Stored items from a collection:
══════════
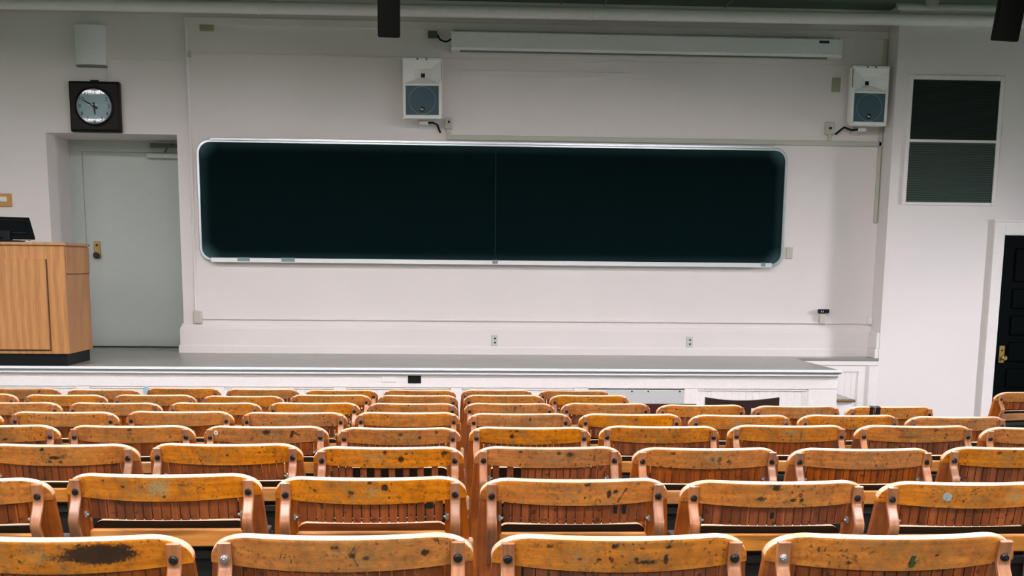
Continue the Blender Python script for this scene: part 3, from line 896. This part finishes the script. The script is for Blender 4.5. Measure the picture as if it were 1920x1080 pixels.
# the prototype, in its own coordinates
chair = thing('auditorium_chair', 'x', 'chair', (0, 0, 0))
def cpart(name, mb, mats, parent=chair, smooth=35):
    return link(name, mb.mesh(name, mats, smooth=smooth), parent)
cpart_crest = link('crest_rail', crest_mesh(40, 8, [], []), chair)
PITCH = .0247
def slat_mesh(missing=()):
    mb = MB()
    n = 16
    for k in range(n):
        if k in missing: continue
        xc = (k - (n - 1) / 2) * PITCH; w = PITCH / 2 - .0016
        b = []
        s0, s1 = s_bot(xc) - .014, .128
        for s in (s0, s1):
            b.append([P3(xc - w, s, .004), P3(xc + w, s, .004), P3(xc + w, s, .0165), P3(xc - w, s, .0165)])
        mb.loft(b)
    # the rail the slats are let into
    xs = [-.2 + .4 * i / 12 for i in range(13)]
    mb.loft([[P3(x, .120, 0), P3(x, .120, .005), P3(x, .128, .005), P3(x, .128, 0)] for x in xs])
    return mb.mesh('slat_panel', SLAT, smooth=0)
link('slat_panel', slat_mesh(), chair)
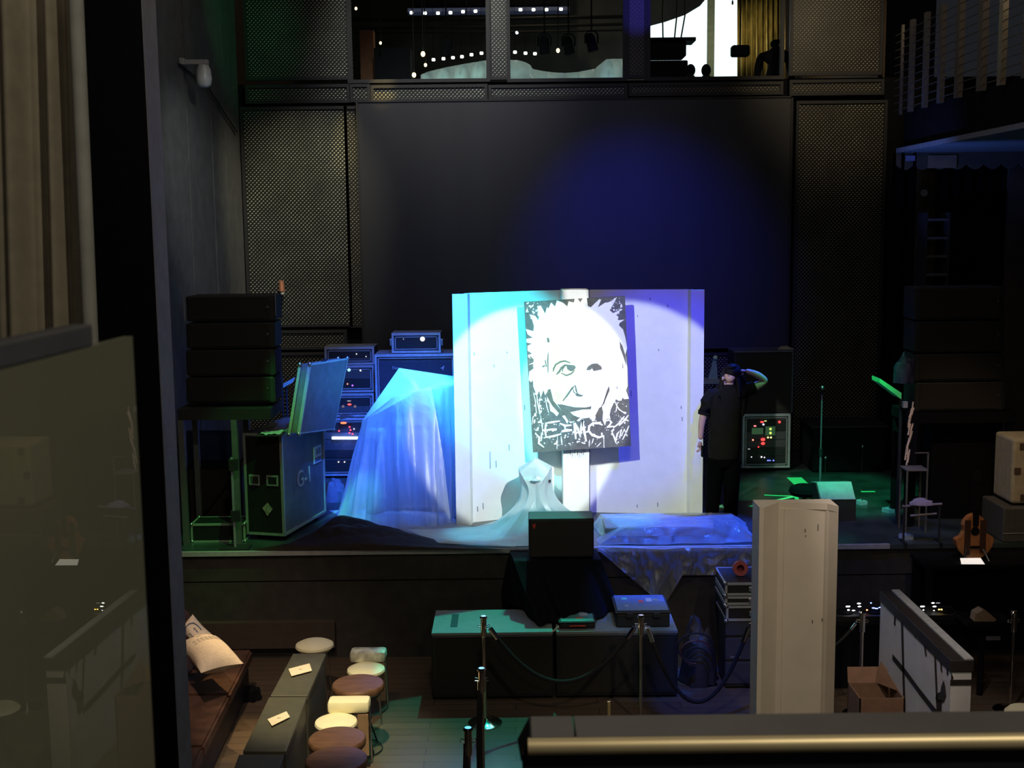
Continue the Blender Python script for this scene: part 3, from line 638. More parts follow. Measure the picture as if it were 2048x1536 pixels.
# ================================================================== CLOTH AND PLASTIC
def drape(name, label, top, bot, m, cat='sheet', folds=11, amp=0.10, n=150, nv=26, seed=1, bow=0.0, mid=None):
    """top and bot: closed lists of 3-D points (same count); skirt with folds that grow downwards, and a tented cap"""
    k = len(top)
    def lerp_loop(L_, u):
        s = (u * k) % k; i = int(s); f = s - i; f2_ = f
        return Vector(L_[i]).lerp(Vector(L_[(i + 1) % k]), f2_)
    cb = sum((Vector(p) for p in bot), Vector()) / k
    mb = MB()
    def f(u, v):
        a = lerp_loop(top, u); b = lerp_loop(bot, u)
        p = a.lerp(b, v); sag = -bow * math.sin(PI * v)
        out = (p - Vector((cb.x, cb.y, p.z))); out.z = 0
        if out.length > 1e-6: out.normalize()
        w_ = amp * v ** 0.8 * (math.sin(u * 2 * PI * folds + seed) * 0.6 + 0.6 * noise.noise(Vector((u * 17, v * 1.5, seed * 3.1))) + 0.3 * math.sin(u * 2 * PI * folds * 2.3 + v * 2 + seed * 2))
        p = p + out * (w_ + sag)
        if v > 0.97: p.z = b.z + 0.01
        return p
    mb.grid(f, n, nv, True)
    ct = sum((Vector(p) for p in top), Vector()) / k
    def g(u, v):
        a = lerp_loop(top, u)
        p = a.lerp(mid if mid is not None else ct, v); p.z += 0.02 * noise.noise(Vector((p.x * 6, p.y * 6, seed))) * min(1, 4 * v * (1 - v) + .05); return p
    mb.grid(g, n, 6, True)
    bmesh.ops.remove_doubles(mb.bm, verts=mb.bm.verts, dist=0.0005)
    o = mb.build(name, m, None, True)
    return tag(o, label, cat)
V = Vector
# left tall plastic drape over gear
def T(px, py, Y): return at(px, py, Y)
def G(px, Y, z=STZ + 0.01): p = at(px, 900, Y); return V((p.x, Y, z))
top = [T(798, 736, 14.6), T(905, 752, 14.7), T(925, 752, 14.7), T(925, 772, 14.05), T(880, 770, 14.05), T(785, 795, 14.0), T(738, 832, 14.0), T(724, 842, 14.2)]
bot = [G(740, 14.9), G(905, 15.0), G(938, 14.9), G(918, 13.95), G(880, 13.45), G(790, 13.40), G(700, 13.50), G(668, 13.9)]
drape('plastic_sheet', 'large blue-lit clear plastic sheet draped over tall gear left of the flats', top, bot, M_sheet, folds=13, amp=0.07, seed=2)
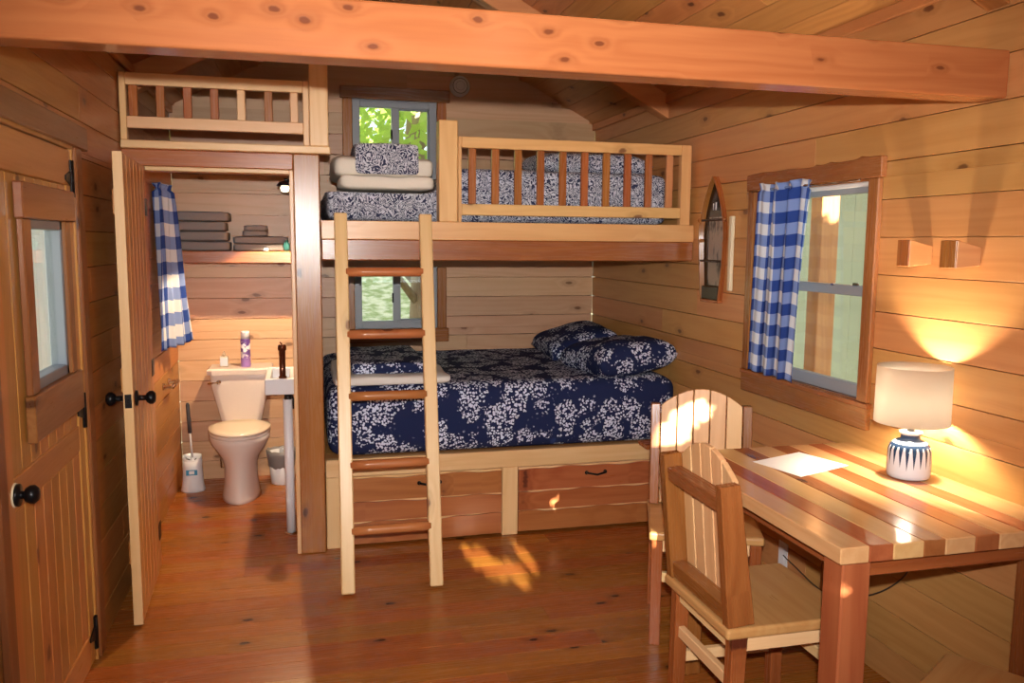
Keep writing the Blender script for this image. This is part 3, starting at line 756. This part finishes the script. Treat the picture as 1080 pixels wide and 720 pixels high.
══════════
**EXERCISE BRIEF**.
Copy out all lines above that include the string "were".

**WRITTEN RESPONSE**.
Continue the Blender Python script for this scene: part 3, from line 896. This part finishes the script. The script is for Blender 4.5. Measure the picture as if it were 1920x1080 pixels.
Continue the Blender Python script for this scene: part 3, from line 638. More parts follow. Measure the picture as if it were 2048x1536 pixels.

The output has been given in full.